2. Create some space in your space. More is not more. Cluttered space clutters the soul. If everything is important, then nothing is important. Give your stuff away, even if it’s to the dump. It’s no accident that all the great spiritual giants in history had very few things. Do not store up treasure on earth, where moth and rust consume, but store up treasure in heaven. Remember that when people ask you what you want for Christmas. And remember that when you are thinking about what you will give people. Give people memories – a concert, a trip to a museum or a play, a special activity with them – instead of more stuff.

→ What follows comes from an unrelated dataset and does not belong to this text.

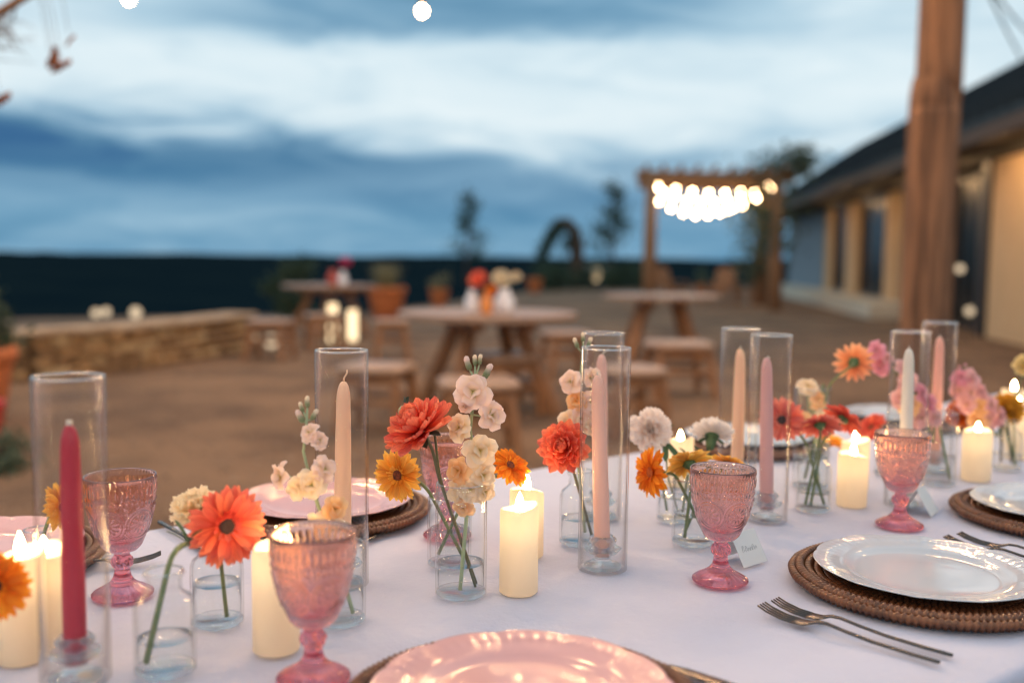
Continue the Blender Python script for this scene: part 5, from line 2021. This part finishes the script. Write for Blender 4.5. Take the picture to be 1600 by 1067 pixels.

3. Create some room with God. Anne Lamott, in her book Plan B: Further Thoughts on Faith, says the opposite of faith is not doubt, but certainty. Certainty is missing the point entirely. Faith includes noticing the mess, the emptiness and discomfort, and letting it be there until some light returns. Forty years ago I was absolutely certain about who God is, how God thinks, and what God wants. The more time I spend with God, the less sure I am about any of that, but the more amazing I find God to be and the more I love God’s deep mystery. I used to have a whole list of questions I wanted God to answer in the next world, if not in this one. Now I really don’t care. I’ve given up on the answers: I’m just trying to learn how to love. All the people who were certain about how the Messiah would come missed him; the only people who found him were the ones open to surprise.

The Messiah will come, Jesus says, not when preachers who have made fortunes predicting it say, but when we least expect it. Clear your time, clear your space, and clear your expectations. If you don’t, love will come, and you’ll be left behind.